The safety analysis assumes one valve (usually with the highest set pressure) on each line does not open at all, and the remaining valves all lift at 2% above their nameplate pressure. 3MS-1 and 3MS-3 both had set pressures less than the 2% assumed by the safety analysis, and since testing demonstrated that all other valves would actually open within values assumed in the safety analyses, having 3MS-4 open at this slightly higher pressure remains within the bounds of the analyses. As a group, the MSRVs were capable of performing all required safety functions.

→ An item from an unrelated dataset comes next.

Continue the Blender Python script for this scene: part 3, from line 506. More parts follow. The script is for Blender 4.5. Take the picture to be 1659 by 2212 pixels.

Since the beginning of cycle 26, there were no operational events which challenged the functionality of the MSRVs as a group and because the as-found lift pressures were bounded by the safety analyses, there was no impact on analyzed accidents. Therefore, there were no actual, or analyzed, consequences associated with this event and thus this event had no significance with respect to the health and safety to the plant or the public.
ADDITIONAL INFORMATION
Energy Industry Identification System (EllS) codes are identified in the Text within brackets [ ].
In 2008, similar events were reported in LER 270/2008-02-01. The MSRV setpoint issues were related to Unit 2 in 2008, Unit 3 in 2007, Unit 2 in 2007, and Unit 1 in 2006. The cause of these prior issues was attributed to setpoint drift within the range of +/-3%. While enhancements to maintenance and testing can influence setpoint drift, it is recognized by the NRC (IN2006-24) as a phenomenon and can't be totally prevented. Consequently, a review of the past LER did not reveal a corrective action(s) whose implementation should have prevented this event from occurring.
There were no releases of radioactive materials, radiation exposures or personnel injuries associated with this event.
This event is not considered reportable under the Equipment Performance and Information Exchange (EPIX) program.